While it can be viewed this way — especially in a post-religious society that still has various aspects of previously public religiousity sprinkled through civic life (like the Lord’s Prayer in parliament), religion isn’t just a hat, a crucifix, or a hijab we pop on for special private occasions or when entering a ‘sacred space’ — it isn’t just a checkbox on the census, or a cultural affiliation, or set of private convictions with no bearing on actual life. It’s a prime motivator for behaviour — and thus — for politics, especially because it shapes one’s convictions about truth and goodness.

For people who believe in a God who is “almighty” (pretty rudimentary, credal, Christian belief), the “grounds of being” (pretty rudimentary monotheism), who for Christians is the one “in whom we live, and breathe, and have our being,” and who proclaim a political message that “Jesus is Lord” (by which we mean ruler of the earth and the heavens — every inch), religion touches every aspect of our life, public and private — and we kinda want people to know and understand that about us, and how that might motivate our actions as we seek to represent the God we believe in and worship.

Albo’s answer included the statement: “But it’s also important that we have a separation here of church and state.” 

And yes. This is important. It’s historically been important in western democracies after the Protestant Reformation because of sectarian favouritism, conflict, and competition. The reason we don’t have an established state religion (though our monarch is the head of the Anglican Church), or a religious test for office, is that all religions are equally valid in our state institutions, as is having no religion at all. It is important that we don’t say only those sanctioned by the Pope (Catholic) or the Queen via the Archbishop of Canterbury (Anglican), or any other religious leader can occupy roles in the government — but that isn’t to say that religious people should not act as religious people when participating in public life.

Kelly’s follow up question is a good one: “does it mean the Prime Minister needs to be more open and transparent about how evangelical Christianity influences his politics? Or is it private?” 

I believe Scott Morrison absolutely should be more open and transparent about how he integrates his faith and his policy because I believe this would make the motivations behind his good policy decisions clear, but also open him up to be more accountable (to a higher power perhaps) for policy decisions that don’t represent integrity between his religious beliefs and practice; or, it would at least help us to find religious beliefs and practices that align with our values as we seek to elect leaders who will govern with integrity. Personally, while I acknowledge the scourge of people smuggling, I find Australia’s treatment of refugees under Scott Morrison’s leadership appalling. Refugees are made in the same ‘image of God’ as the rest of us.
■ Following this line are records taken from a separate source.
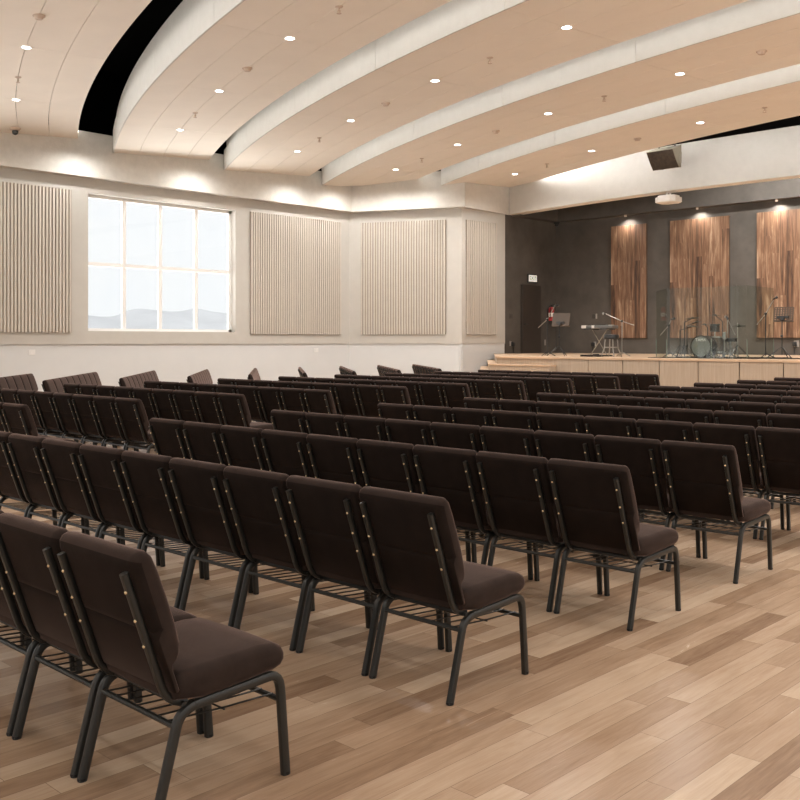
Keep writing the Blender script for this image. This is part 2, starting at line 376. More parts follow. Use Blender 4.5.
def make_chair(name, label, group):
    t = thing(name, label, 'chair', group=group)
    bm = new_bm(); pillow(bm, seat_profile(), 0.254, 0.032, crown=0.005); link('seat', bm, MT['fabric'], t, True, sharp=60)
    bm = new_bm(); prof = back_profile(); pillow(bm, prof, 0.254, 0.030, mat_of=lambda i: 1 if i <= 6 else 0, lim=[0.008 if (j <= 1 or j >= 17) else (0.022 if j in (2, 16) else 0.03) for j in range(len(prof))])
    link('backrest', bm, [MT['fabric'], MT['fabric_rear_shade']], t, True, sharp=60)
    W = 0.236
    rear = [(0.052, 0.0), (0.052 + 0.083 * 0.5, 0.155), (0.130, 0.288)] + arc_pts((0.136, 0.308), (0.148, 0.344), (0.200, 0.353), 5)
    front = arc_pts((0.500, 0.369), (0.556, 0.376), (0.563, 0.317), 5) + [(0.566, 0.285), (0.577, 0.14), (0.587, 0.0)]
    for s in (-1, 1):
        for path, foot in ((rear, rear[0]), (front, front[-1])):
            bm = new_bm(); sweep_yz(bm, path, s * W, 0.0142, 0.0165)
            lathe(bm, [(0.0, 0.0), (0.0150, 0.0), (0.0162, 0.006), (0.0162, 0.012), (0.0, 0.012)], 10, Matrix.Translation((s * W, foot[0], 0)), 1)
            link('leg', bm, [MT['steel'], MT['glide']], t, True)
    for s in (-1, 1):
        bm = new_bm(); sweep_yz(bm, [(0.200, 0.353), (0.35, 0.361), (0.500, 0.369)], s * W, 0.0142, 0.0165)
        link('side_rail', bm, MT['steel'], t, True)
    for s in (-1, 1):
        top = BACK0 + FWD * -0.0125 + LEAN * 0.446; low = BACK0 + FWD * -0.0125 + LEAN * 0.045
        path = [tuple(top), tuple(top.lerp(low, 0.5)), tuple(low)] + arc_pts(tuple(low - LEAN * 0.012), (0.120, 0.366), (0.188, 0.361), 5)
        bm = new_bm(); sweep_yz(bm, path, s * 0.207, 0.0128, 0.0138)
        p = link('back_post', bm, MT['steel'], t, True)
        for dd in (0.385, 0.283, 0.190):
            bm = new_bm(); c = BACK0 + FWD * -0.0255 + LEAN * dd
            Mx = Matrix.Translation((s * 0.207, c.x, c.y)) @ Matrix.Rotation(math.radians(90 - 19), 4, 'X')
            lathe(bm, [(0.0, 0.0045), (0.0045, 0.0035), (0.0065, 0.0), (0.0, 0.0)], 8, Mx)
            link('screw', bm, MT['brass'], p, True)
    for pts, r in (([(-W, 0.165, 0.362), (W, 0.165, 0.362)], 0.011), ([(-W, 0.130, 0.300), (W, 0.130, 0.300)], 0.0105), ([(-W, 0.560, 0.276), (W, 0.560, 0.276)], 0.0105)):
        bm = new_bm(); tube(bm, pts, r, 8); link('cross_rail', bm, MT['steel'], t, True)
    bm = new_bm()
    for i in range(7):
        x = -0.195 + 0.065 * i
        tube(bm, [(x, 0.128, 0.309), (x, 0.36, 0.293), (x, 0.562, 0.286)], 0.0034, 5)
    tube(bm, [(-0.205, 0.345, 0.2905), (0.205, 0.345, 0.2905)], 0.0034, 5)
    link('book_rack', bm, MT['black'], t)
    return t
PROTO = None
def copy_tree(o, parent=None):
    c = o.copy(); COL.objects.link(c)
    if parent is not None: c.parent = parent
    for ch in o.children: copy_tree(ch, c)
    return c
ORD = ['zeroth', 'first', 'second', 'third', 'fourth', 'fifth', 'sixth', 'seventh', 'eighth', 'ninth', 'tenth', 'eleventh', 'twelfth']
def put_chair(x, y, rz, label, group):
    global PROTO
    if PROTO is None:
        PROTO = make_chair('stacking_chair', label, group); o = PROTO
    else:
        o = copy_tree(PROTO)
    o.location = (x, y, 0); o.rotation_euler = (0, 0, rz)
    o['label'] = label; o['group'] = group
    return o
ROWY = [1.610, 3.051, 4.519, 5.879, 7.328, 8.760, 10.238, 11.648, 13.078, 14.527, 16.098, 17.649]     # twelve rows, the last by the stage
SKIP = set()
def in_frame(x, y):
    for px, py, pz in ((x, y, 0.9), (x, y, 0.45), (x, y + 0.55, 0.45), (x, y, 0.0), (x, y + 0.58, 0.0)):
        X = px * CY + py * SY; Z = -px * SY + py * CY
        if Z < 0.4: continue
        a = 400 + F_PX * X / Z; b = HORIZON + F_PX * (EYE - pz) / Z; m = 0.34 * F_PX / Z
        if -m < a < 800 + m and b < 800 + m: return True
    return False
ML = [-7.375, -7.384, -7.385, -7.424, -7.413, -7.413, -7.430, -7.421, -7.419, -7.429, -7.425, -7.429]
WL = [-14.51, -14.51, -14.512, -14.55, -14.528, -14.508, -14.475, -14.49, -14.48, -14.49, -14.487, -14.499]
for k, y in enumerate(ROWY):
    rk = 12 - k
    for i in range(9):
        x = ML[k] + (i + 0.5) * PITCH
        if not in_frame(x, y) or ('m', k, i) in SKIP: continue
        if k < 4: lab = 'brown padded chair, %s seat from the wide bare floor, %s row from the stage' % (ORD[9 - i], ORD[rk])
        else: lab = 'brown main block chair, %s seat from the middle aisle, %s row from the stage' % (ORD[i + 1], ORD[rk])
        put_chair(x, y, 0, lab, 'chairs in the main block')
for k, y in enumerate(ROWY):
    rk = 12 - k
    for i in range(9):
        x = WL[k] + (i + 0.5) * PITCH
        if k < 2 or not in_frame(x, y) or ('w', k, i) in SKIP: continue
        lab = 'brown chair beyond middle aisle, %s seat from the aisle, %s row from the stage' % (ORD[9 - i], ORD[rk])
        put_chair(x, y, 0, lab, 'chairs in the block beyond the middle aisle')
AL = math.radians(-38.75); DX, DY = math.cos(AL), math.sin(AL)
for j in range(9):
    for i in range(9):
        x = -19.45 + DX * (i + 0.5) * PITCH; y = 9.08 + 1.45 * j + DY * (i + 0.5) * PITCH
        if not in_frame(x, y) or ('s', j, i) in SKIP: continue
        lab = 'brown chair in slanted block, %s seat from window wall, %s row from stage' % (ORD[i + 1], ORD[9 - j])
        put_chair(x, y, AL, lab, 'chairs in the slanted block by the window wall')

# ------------------------------------------------------------------ room shell
XW, XR, YB = -23.0, 11.0, -9.0           # window wall, far side wall, rear wall
C1, C2, C3 = Vector((XW, 21.42)), Vector((-19.62, 23.08)), Vector((-19.55, 25.20))
XS, YS = -19.55, 28.08                    # stage side wall, stage back wall
ZL, ZT = 5.735, 6.88                      # bulkhead bottom and top
ZD = 1.487                                # dado step
ZS = 1.157                                # stage floor
bm = new_bm(); box(bm, XW - 0.4, XR + 0.3, YB - 0.3, YS + 0.4, -0.15, 0.0)
struct(link('floor', bm, MT['floor']), 'pale oak plank floor')
# window wall: lower part, upper part round the opening
WY0, WY1, WZ0, WZ1 = 12.245, 16.88, 1.825, 5.375
bm = new_bm(); box(bm, XW - 0.4, XW - 0.035, 7.8, C1.y + 0.3, 0, ZD, 0)
low = struct(link('wall_window_side_lower', bm, MT['wall_low']))
bm = new_bm()
box(bm, XW - 0.4, XW, 7.8, C1.y + 0.3, ZD, WZ0); box(bm, XW - 0.4, XW, 7.8, C1.y + 0.3, WZ1, ZT)
box(bm, XW - 0.4, XW, 7.8, WY0, WZ0, WZ1); box(bm, XW - 0.4, XW, WY1, C1.y + 0.3, WZ0, WZ1)
struct(link('wall_window_side', bm, MT['wall']))
# slanted wall and return wall, each with the dado step
def wall_run(name, a, b, z0, z1, m, inset=0.0, th=0.3, e0=0.0, e1=0.0):
    d = (b - a).normalized(); n = Vector((-d.y, d.x))       # n points out of the room
    p, q = a - d * e0 + n * inset, b + d * e1 + n * inset
    bm = new_bm(); prism(bm, [tuple(p), tuple(q), tuple(q + n * th), tuple(p + n * th)], z0, z1)
    return struct(link(name, bm, m))
wall_run('wall_slanted_lower', C1, C2, 0, ZD, MT['wall_low'], 0.035, e0=0.05, e1=0.02)
wall_run('wall_slanted', C1, C2, ZD, ZT, MT['wall'], e0=0.0, e1=0.0)
wall_run('wall_return_lower', C2, C3, 0, ZD, MT['wall_low'], 0.02, e0=0.02)
wall_run('wall_return', C2, C3, ZD, ZT, MT['wall'])
# bulkhead: the lit band above the ledge
def offset_line(pts, d):
    out = []
    for i, p in enumerate(pts):
        ns = []
        if i > 0: e = (p - pts[i - 1]).normalized(); ns.append(Vector((e.y, -e.x)))
        if i < len(pts) - 1: e = (pts[i + 1] - p).normalized(); ns.append(Vector((e.y, -e.x)))
        n = sum(ns, Vector((0, 0))).normalized(); out.append(p + n * (d / n.dot(ns[0])))
    return out
WALLPTS = [Vector((XW, YB)), C1, C2, C3]
BULK = offset_line(WALLPTS, 0.30); BULK[3] = Vector((XS + 0.03, 25.40)); WALLPTS[3] = Vector((XS - 0.1, 25.40))
bm = new_bm()
for i in range(3):
    a, b, c, d = BULK[i], BULK[i + 1], WALLPTS[i + 1], WALLPTS[i]
    prism(bm, [tuple(a), tuple(b), tuple(c), tuple(d)], ZL, ZT)
struct(link('trim_1', bm, MT['bulk']), 'cream bulkhead above the wall ledge')
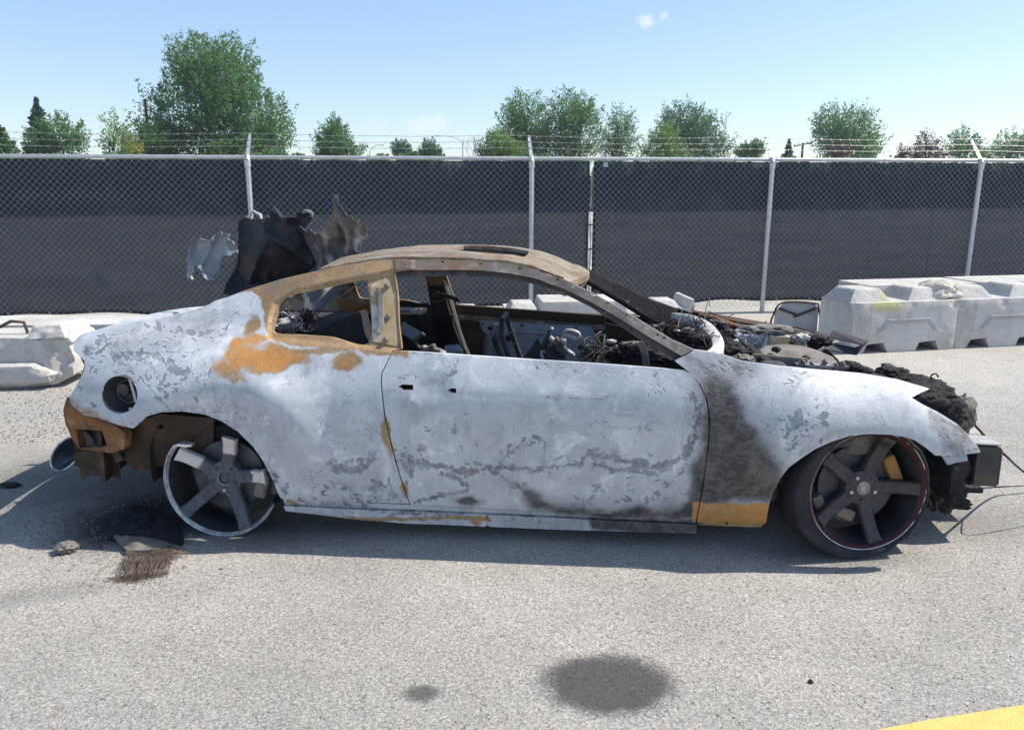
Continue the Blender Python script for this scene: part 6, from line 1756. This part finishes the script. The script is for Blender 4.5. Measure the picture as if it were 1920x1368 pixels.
# ------------------------------------------------------------------ engine bay (bonnet gone)
def engine_bay():
    # the melted intake plenum: an uneven slab with a soft edge
    def slab(name, poly, y0, y1, mat, th, seed, drop=0.0, amp=.02):
        """outline traced on the top face; the top runs from lateral y0 (near) to y1 (far)"""
        pts = []
        for x, y, s in poly:
            pts.append(cat(x, y, y0 + (y1 - y0) * s))
        P = np.array(pts); cen = P.mean(0)
        D = smooth_poly([p[:2] for p in P], .02)
        V, T = fill(D, [], .018)
        A = np.c_[P[:, 0], P[:, 1], np.ones(len(P))]; co, *_ = np.linalg.lstsq(A, P[:, 2], rcond=None)
        z = np.c_[V, np.ones(len(V))] @ co
        dd = segdist(D, V, True)
        z = z - .05 * np.clip(1 - dd / .05, 0, 1) ** 2 + (fbm(V[:, 0] * 11, V[:, 1] * 11, seed, 4) - .5) * amp * 2
        return finish_panel(name, np.stack((V[:, 0], V[:, 1], z), 1), T, M[mat], car, {}, th, (0, 0, -1), flip=False)
    o = slab('intake_plenum', [(1402, 668, .0), (1420, 642, .75), (1450, 640, 1), (1520, 648, 1), (1575, 668, .6), (1582, 690, .0), (1500, 690, -.05), (1440, 684, -.05)], -.36, .06, 'ash_brown', .12, 3)
    for x, y in ((1510, 672), (1455, 655)):
        p = cat(x, y, -.2); lump('bolt_boss', tuple(p), .022, 'char', parent=car, seed=int(x), amp=.3)
    m = MB(); c = cat(1460, 680, -.40); m.box(c, (.26, .02, .07), Matrix.Rotation(rad(4), 3, 'Y')); m.build('plenum_side', M['ash_brown'], car, bevel=.012)
    m = MB(); m.box((1.42, -.12, .50), (.62, .5, .34)); m.build('engine_block', M['soot'], car, bevel=.05)
    # injectors and fuel rail along the near edge
    for i, (dx_, hh_) in enumerate(((0, .03), (17, .022), (41, .034), (62, .018), (74, .028))):
        c = cat(1500 + dx_, 689 + i * .6, -.41); m = MB(); m.tube([c, c + np.array((.006 * (i % 3 - 1), -.015, hh_))], [.014, .010], 8); m.tube([c + np.array((0, -.015, hh_ - .006)), c + np.array((.012, -.02, hh_ + .006))], .013, 7); m.build('injector', M['ash'], car, True)
    c0, c1 = cat(1490, 684, -.43), cat(1590, 690, -.43); m = MB(); m.tube([c0, c1], .012, 8); m.build('fuel_rail', M['burnt_steel'], car, True)
    # battery box with bluish melted side, top of flaky ash
    c = cat(1420, 640, .18); m = MB(); m.box((c[0], c[1], c[2] - .03), (.26, .20, .16)); m.build('battery_case', M['blue_steel'], car, bevel=.012)
    m = MB(); m.box((c[0] + .09, c[1] - .102, c[2] - .03), (.10, .012, .15)); m.build('battery_side', M['tan_steel'], car, bevel=.004)
    lump('melted_cover', (c[0] + .06, c[1], c[2] + .065), .12, 'ash', parent=car, seed=41, amp=.3, squash=(1.2, .8, .22), freq=2)
    for i, (px, py, y, r, mt) in enumerate(((1500, 634, .25, .04, 'ash_white'), (1520, 634, .30, .05, 'char'), (1540, 640, .2, .045, 'char'), (1380, 664, -.25, .06, 'char'), (1372, 652, -.1, .05, 'soot'), (1390, 674, -.42, .04, 'ash_brown'), (1470, 634, .35, .03, 'ash_white'), (1365, 628, .15, .045, 'char'), (1356, 640, .0, .04, 'char'), (1590, 686, -.30, .04, 'char'), (1480, 648, .18, .05, 'char'), (1512, 628, .28, .025, 'ash'), (1386, 656, -.2, .022, 'ash'), (1376, 640, .05, .02, 'ash_white'))):
        lump('ash_heap', tuple(cat(px, py, y)), r, mt, parent=car, seed=60 + i, amp=.45, squash=(1.3, 1, .6), freq=2)
    # curved hose, brackets, strut brace, far wing rail
    q = [V_(cat(x, y, -.05)) for x, y in ((1372, 648), (1395, 652), (1412, 668), (1416, 684))]; m = MB(); m.tube(smooth_poly(q, .02, False), .012, 8); m.build('heater_pipe', M['pale_steel'], car, True)
    for i, (a, b_, w, mt) in enumerate((((1310, 588, .60), (1560, 634, .62), .05, 'rust_dark'), ((1330, 600, .52), (1530, 640, .50), .03, 'dark_steel'), ((1300, 583, .66), (1400, 618, .45), .02, 'rust'), ((1480, 628, .55), (1570, 640, .55), .045, 'dark_steel'))):
        p, q2 = cat(*a), cat(*b_); m = MB(); m.ribbon([p, (p + q2) / 2 + np.array((0, 0, .006)), q2], (0, 1, .4), w, .012); m.build('wing_rail', M[mt], car, bevel=.003)
    for i in range(7):
        p = cat(1480 + i * 12, 629 + i * 2.1, .56); m = MB(); m.box(p, (.012, .02, .03)); m.build('rail_clip', M['rust'], car)
    p = cat(1545, 648, .35); m = MB(); m.ribbon([p, p + np.array((.16, -.05, -.02)), p + np.array((.20, -.06, .03)), p + np.array((.05, .06, .06))], (0, 1, .6), .06, .006); m.build('lamp_bracket', M['dark_steel'], car)
    m = MB(); m.ribbon([V_(cat(x, y, .40)) for x, y in ((1530, 662), (1562, 642), (1572, 640))], (0, 1, .3), .03, .006); m.build('bent_strip', M['pale_steel'], car)
    # burnt loom: wires strewn over the bay and behind the dash
    rg = np.random.default_rng(21)
    for i in range(26):
        p = cat(rg.uniform(1345, 1420), rg.uniform(622, 672), rg.uniform(-.3, .3)); d = rg.normal(0, 1, 3) * (.10, .10, .05)
        rnd_tube(p, p + d, .003, .02, 5, ('ash', 'rust', 'soot', 'bolt')[i % 4], 'burnt_wire', 200 + i)
    # windscreen cowl: pale bowed rim from pillar to pillar
    outer = smooth_poly([cat(x, y, yy) for x, y, yy in ((1261, 586, .66), (1298, 590, .45), (1330, 604, .20), (1350, 625, -.08), (1358, 645, -.32), (1352, 664, -.56))], .03, False)
    inner = smooth_poly([cat(x, y, yy) for x, y, yy in ((1258, 592, .64), (1290, 600, .42), (1316, 614, .17), (1332, 632, -.10), (1336, 648, -.33), (1322, 660, -.58))], .03, False)
    k = min(len(outer), len(inner)); oi = np.linspace(0, len(outer) - 1, k).astype(int); ii = np.linspace(0, len(inner) - 1, k).astype(int)
    m = MB(); vs = []
    for p, q in zip(outer[oi], inner[ii]): vs += [p + np.array((0, 0, -.035)), p, (p + q) / 2 + np.array((0, 0, .008)), q, q + np.array((0, 0, -.03))]
    m.add(vs, [(5 * i + j, 5 * i + j + 1, 5 * i + j + 6, 5 * i + j + 5) for i in range(k - 1) for j in range(4)])
    m.build('windscreen_cowl', M['ash_white'], car, True)
    m = MB(); m.ribbon([q + np.array((-.012, 0, -.06)) for q in inner], (.15, 0, 1), .07, .01); m.build('cowl_inner', M['rust'], car)
    m = MB(); m.ribbon([q + np.array((-.02, 0, -.16)) for q in inner], (.1, 0, 1), .16, .008); m.build('scuttle', M['soot'], car)
engine_bay()

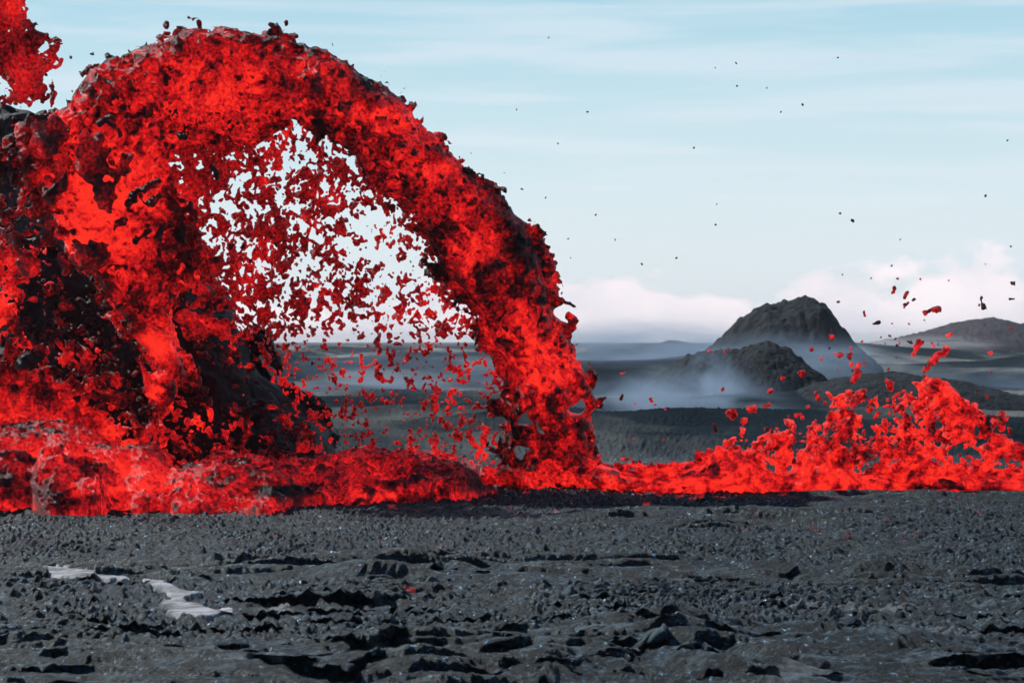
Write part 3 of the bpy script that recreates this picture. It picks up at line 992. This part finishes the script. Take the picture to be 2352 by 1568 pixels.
# ---- splash at the right
YR = 79.5
SPL = [(1330, 1090), (1380, 1066), (1420, 1078), (1470, 1092), (1530, 1096), (1570, 1082), (1600, 1065), (1630, 1050), (1680, 1030), (1730, 1035), (1752, 1065), (1790, 1088), (1820, 1080), (1840, 1030), (1870, 1025), (1905, 1050), (1935, 1065), (1960, 1092),
       (2000, 1085), (2040, 1088), (2100, 1075), (2140, 1085), (2200, 1085), (2260, 1092), (2420, 1090), (2420, 1128), (2350, 1130), (2235, 1142), (1600, 1142), (1380, 1132)]
R = Body(YR, 1300, 2430, 750, 1165, 4.4, 0.045, 41)
bil = fbm3(R.shape, R.voxel, (0.55, 0.27, 0.15), (0.19, 0.14, 0.10), 42, billow=True)
bg_ = fbm3(R.shape, R.voxel, (1.1,), (0.10,), 43)
R.solid(SPL, 1.4, 0.9, noise=bg_ - bil + 0.05)
cov = soft_cover(R, [
    ([(1640, 1040), (1760, 990), (1900, 940), (2100, 880), (2280, 960), (2352, 1050), (2352, 1090), (1640, 1090)], 0.09, 25),
    ([(1850, 1040), (1905, 1020), (1905, 960), (1925, 905), (1968, 900), (1975, 960), (1985, 1060), (1950, 1080)], 0.60, 10),
    ([(1895, 900), (1920, 905), (1980, 900), (1985, 925), (1950, 925), (1925, 930)], 0.45, 8),
    ([(2095, 880), (2130, 868), (2172, 880), (2210, 920), (2262, 950), (2262, 978), (2215, 985), (2225, 1010), (2180, 1015), (2110, 1000), (2080, 1070), (2010, 1070), (2030, 1010), (2050, 940)], 0.36, 12),
    ([(2130, 870), (2165, 880), (2215, 930), (2268, 955), (2262, 975), (2200, 965), (2175, 985), (2140, 930)], 0.66, 7),
    ([(2255, 1035), (2290, 1000), (2352, 1030), (2352, 1055), (2300, 1045), (2262, 1050)], 0.60, 8),
    ([(1980, 1020), (2060, 1010), (2120, 1030), (2250, 1060), (2330, 1075), (2250, 1090), (2000, 1080)], 0.30, 15),
    ([(1740, 1005), (1850, 990), (1910, 960), (1900, 1020), (1790, 1060), (1745, 1050)], 0.34, 12),
    ([(1600, 1060), (1680, 1010), (1740, 1010), (1780, 1070), (1840, 1000), (1900, 1010), (1900, 1070)], 0.45, 10),
    ([(2285, 1095), (2330, 1060), (2352, 1060), (2352, 1100)], 0.35, 10),
])
cov = np.where(cov < 0.002, 0.0001, cov)
n = fbm3(R.shape, R.voxel, (0.42, 0.21, 0.12, 0.08), (0.45, 0.66, 0.55, 0.38), 44)
n /= n.std()
cov *= 0.62
R.cover(cov, 0.8, n, 0.11)
V, Q, near = R.mesh()
u, v = vuv(V, YR)
lab = components(len(V), Q)
cl, inv, cnts = np.unique(lab, return_inverse=True, return_counts=True)
hm = lattice_noise3(R.shape, R.voxel, 0.9, 931); hs = lattice_noise3(R.shape, R.voxel, 0.35, 932)
jit = samp(hm, near)
heat = 0.77 + 0.08 * jit + 0.10 * samp(hs, near) + 0.15 * samp(lattice_noise3(R.shape, R.voxel, 0.15, 933), near) + 0.6 * samp(bil, near) - np.clip(samp(hs, near) + jit * .5 - 0.9, 0, 1) * .5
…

When Scott Morrison says “It’s so important that we continue to reach out and let every Australian know that they are important, that they are significant. “Because we believe that they are created in the image of God.” — unless he also extends that importance and significance to every person still in detention in various forms, he is operating as more Babylonian than Christian — in that the Babylonians were very unlikely to see non-Babylonians as anything like image bearers of God. Nationalism, limiting the “image of God” to “every Australian” is not Christian — I’m sure Morrison would affirm the image bearing dignity of each refugee; I’m not sure a deterrence policy built on the dehumanising of others aligns with that affirmation though.

I’d love to see a robust application of the belief that all Australians are made in the image of God to our First Nations peoples — especially connected to the idea that God appointed people to be custodians of the land (and more than just lip service in the form of acknowledgements of country like the one he gave in his speech).

I’d like to see us think about how our nation’s natural resources might be used to uphold the dignity of all of us, not just be to accelerate the wealth gap between our richest and poorest people, especially I’d like to see it invested in improving the educational, economic, and health outcomes of our Indigenous population (and to see these changes improve the incarceration rates of Indigenous people, and so lower Indigenous deaths in custody). I have concerns about our role as image-bearing stewards of God’s world and the climate — made to co-create the conditions of life and flourishing.

I am concerned about many areas where I find it hard to reconcile Morrison’s policy platform with the teaching of Jesus and I’d like that to be fair game for critique, or at least engagement and theological disagreement to be expressed from the standpoint of different Christian traditions, rather than Morrison being able to conveniently push those public dimensions of the Kingdom of God into the private sphere — and I’d like people to be able to interrogate the way different theological systems produce different fruit and assess their truth and goodness on that basis.

While Albo wasn’t prepared to comment on Scomo’s faith — I think both of them should be accountable to the God they claim to worship (or religious affiliation or commitment they claim to have); and both of them should be scrutinised around areas of integrity — surely we want leaders whose ‘outer person’ matches the ‘inner person’ — who do lead from the heart and from the head, even while seeking to lead a nation where we all recognise that our government governs for people of many faith traditions, including those who have no faith tradition at all. To insist otherwise is to insist not on ‘secularism’ as the default position of the state, but de facto atheism. And to play that game — as a religious politician (or public) simply reinforces the same misunderstanding driving this series of questions, and objections, to Scott Morrison’s religious faith.

We’ve got to stop playing that game and start seeking to genuinely understand one another while genuinely seeking to live public lives of integrity.